You've surveyed the land, heard key stakeholders perspective, now its time for you to organize your strategy. Define your audience, marketing mix, and goals. There are many components to a marketing plan, Forbes widely popular article gives 15. Once you have drafted your first final copy, share it with key stakeholders who you have a good rapport with and or the person you report to. During this step, allow your plan to be critiqued and don’t be shy about defending your plan as well. This collaboration will inevitably give you something you will need in the future: a core base of support and advocacy.

4. Release and Indoctrinate within organization

You have your final plan, it has supporters and you’ve refined it. Time to present it to the rest of the organization and like any other marketing plan you have developed a strategy for; make it a campaign. Allow for your plan to be alive and visible for anyone to see. Create mantras for your team and other departments. There is nothing more important in a process than to have it be indoctrinated. To have people not only believe in your plan but act in accordance to it.

5. Align. Align. Realign.

The biggest pitfall for many leaders is to think their plan is definitive.
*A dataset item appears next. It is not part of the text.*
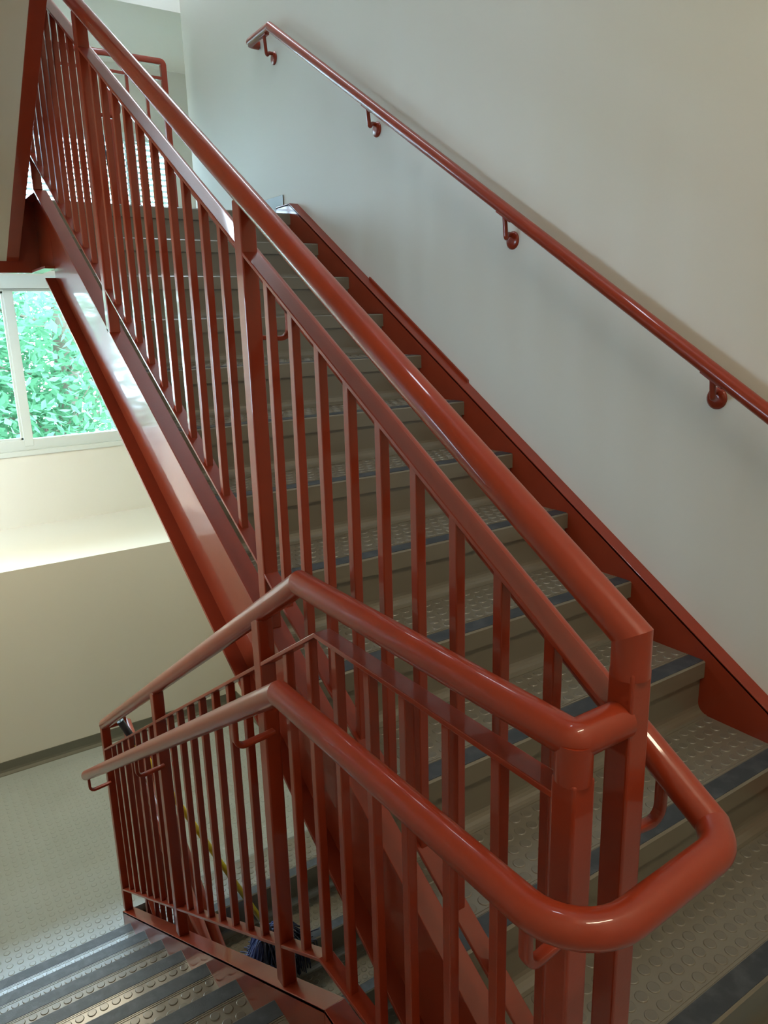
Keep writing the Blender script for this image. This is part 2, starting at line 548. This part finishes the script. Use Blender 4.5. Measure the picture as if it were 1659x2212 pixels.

Things change, that is the only constant, therefore you must be ready to change as well. Resilience is power. Aligning the objective of your marketing plan is not a one-time exercise, keep a pulse on the overall company success and direction. Fine-tune, abort, double-down, pivot. Those are all real strategies to not getting stuck.

Get Started

Finally, If you are asking the proper questions and following a process that is sustainable to your business, there is no way you can fail at drafting, finalizing and indoctrinating your marketing plan. The only thing you can do wrong in building a marketing plan of your own in isolation. Isolating yourself from your teammates or from the data available to you will hinder how successful your plan will be.

If you are consistent with building out your plans yearly the power of knowledge builds with every new plan. A well-documented plan means it can serve as a frame of reference for the future. So, go ahead. Get started!